> [DATA BLOCK]
[Begin]

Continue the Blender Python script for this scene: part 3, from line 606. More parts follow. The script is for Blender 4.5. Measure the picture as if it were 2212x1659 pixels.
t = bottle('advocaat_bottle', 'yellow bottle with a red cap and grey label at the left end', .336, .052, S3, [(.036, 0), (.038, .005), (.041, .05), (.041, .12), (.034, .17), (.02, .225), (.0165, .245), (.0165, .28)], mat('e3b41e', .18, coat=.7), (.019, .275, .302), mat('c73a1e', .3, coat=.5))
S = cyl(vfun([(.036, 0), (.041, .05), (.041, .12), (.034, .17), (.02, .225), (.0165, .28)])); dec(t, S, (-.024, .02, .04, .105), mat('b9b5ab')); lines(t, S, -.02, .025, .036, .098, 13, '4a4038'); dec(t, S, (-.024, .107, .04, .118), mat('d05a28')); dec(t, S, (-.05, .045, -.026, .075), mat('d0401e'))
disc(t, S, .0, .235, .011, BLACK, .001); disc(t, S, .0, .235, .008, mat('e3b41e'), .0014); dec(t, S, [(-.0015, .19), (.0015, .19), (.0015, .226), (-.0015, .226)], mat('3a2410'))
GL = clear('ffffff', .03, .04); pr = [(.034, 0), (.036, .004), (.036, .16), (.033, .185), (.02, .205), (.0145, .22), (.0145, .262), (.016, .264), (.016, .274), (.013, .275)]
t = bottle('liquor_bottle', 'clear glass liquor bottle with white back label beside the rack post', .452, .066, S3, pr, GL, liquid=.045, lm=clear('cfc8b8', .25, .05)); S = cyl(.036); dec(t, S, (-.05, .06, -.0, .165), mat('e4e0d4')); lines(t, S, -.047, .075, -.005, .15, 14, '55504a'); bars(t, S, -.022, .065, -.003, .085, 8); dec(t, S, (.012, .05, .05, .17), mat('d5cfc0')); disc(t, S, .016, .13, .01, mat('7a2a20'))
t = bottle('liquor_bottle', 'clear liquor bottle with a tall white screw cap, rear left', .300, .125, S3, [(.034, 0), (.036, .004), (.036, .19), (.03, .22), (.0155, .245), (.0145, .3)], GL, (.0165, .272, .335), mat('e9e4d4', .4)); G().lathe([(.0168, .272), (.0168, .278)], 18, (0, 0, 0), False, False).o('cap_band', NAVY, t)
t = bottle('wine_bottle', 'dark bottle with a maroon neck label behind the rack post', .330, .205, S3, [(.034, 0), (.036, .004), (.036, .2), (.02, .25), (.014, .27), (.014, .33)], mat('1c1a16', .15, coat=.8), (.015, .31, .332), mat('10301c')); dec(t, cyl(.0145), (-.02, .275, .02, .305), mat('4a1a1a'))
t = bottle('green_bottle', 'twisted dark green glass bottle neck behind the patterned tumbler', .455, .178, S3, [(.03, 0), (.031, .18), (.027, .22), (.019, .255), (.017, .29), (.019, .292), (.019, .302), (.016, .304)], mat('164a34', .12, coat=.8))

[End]

> [WHAT NEEDS TO BE DONE] Copy out all of the data exactly, leaving nothing out.

> [RESPONSE FOR THIS EXERCISE]
Continue the Blender Python script for this scene: part 3, from line 606. More parts follow. The script is for Blender 4.5. Measure the picture as if it were 2212x1659 pixels.
t = bottle('advocaat_bottle', 'yellow bottle with a red cap and grey label at the left end', .336, .052, S3, [(.036, 0), (.038, .005), (.041, .05), (.041, .12), (.034, .17), (.02, .225), (.0165, .245), (.0165, .28)], mat('e3b41e', .18, coat=.7), (.019, .275, .302), mat('c73a1e', .3, coat=.5))
S = cyl(vfun([(.036, 0), (.041, .05), (.041, .12), (.034, .17), (.02, .225), (.0165, .28)])); dec(t, S, (-.024, .02, .04, .105), mat('b9b5ab')); lines(t, S, -.02, .025, .036, .098, 13, '4a4038'); dec(t, S, (-.024, .107, .04, .118), mat('d05a28')); dec(t, S, (-.05, .045, -.026, .075), mat('d0401e'))
disc(t, S, .0, .235, .011, BLACK, .001); disc(t, S, .0, .235, .008, mat('e3b41e'), .0014); dec(t, S, [(-.0015, .19), (.0015, .19), (.0015, .226), (-.0015, .226)], mat('3a2410'))
GL = clear('ffffff', .03, .04); pr = [(.034, 0), (.036, .004), (.036, .16), (.033, .185), (.02, .205), (.0145, .22), (.0145, .262), (.016, .264), (.016, .274), (.013, .275)]
t = bottle('liquor_bottle', 'clear glass liquor bottle with white back label beside the rack post', .452, .066, S3, pr, GL, liquid=.045, lm=clear('cfc8b8', .25, .05)); S = cyl(.036); dec(t, S, (-.05, .06, -.0, .165), mat('e4e0d4')); lines(t, S, -.047, .075, -.005, .15, 14, '55504a'); bars(t, S, -.022, .065, -.003, .085, 8); dec(t, S, (.012, .05, .05, .17), mat('d5cfc0')); disc(t, S, .016, .13, .01, mat('7a2a20'))
t = bottle('liquor_bottle', 'clear liquor bottle with a tall white screw cap, rear left', .300, .125, S3, [(.034, 0), (.036, .004), (.036, .19), (.03, .22), (.0155, .245), (.0145, .3)], GL, (.0165, .272, .335), mat('e9e4d4', .4)); G().lathe([(.0168, .272), (.0168, .278)], 18, (0, 0, 0), False, False).o('cap_band', NAVY, t)
t = bottle('wine_bottle', 'dark bottle with a maroon neck label behind the rack post', .330, .205, S3, [(.034, 0), (.036, .004), (.036, .2), (.02, .25), (.014, .27), (.014, .33)], mat('1c1a16', .15, coat=.8), (.015, .31, .332), mat('10301c')); dec(t, cyl(.0145), (-.02, .275, .02, .305), mat('4a1a1a'))
t = bottle('green_bottle', 'twisted dark green glass bottle neck behind the patterned tumbler', .455, .178, S3, [(.03, 0), (.031, .18), (.027, .22), (.019, .255), (.017, .29), (.019, .292), (.019, .302), (.016, .304)], mat('164a34', .12, coat=.8))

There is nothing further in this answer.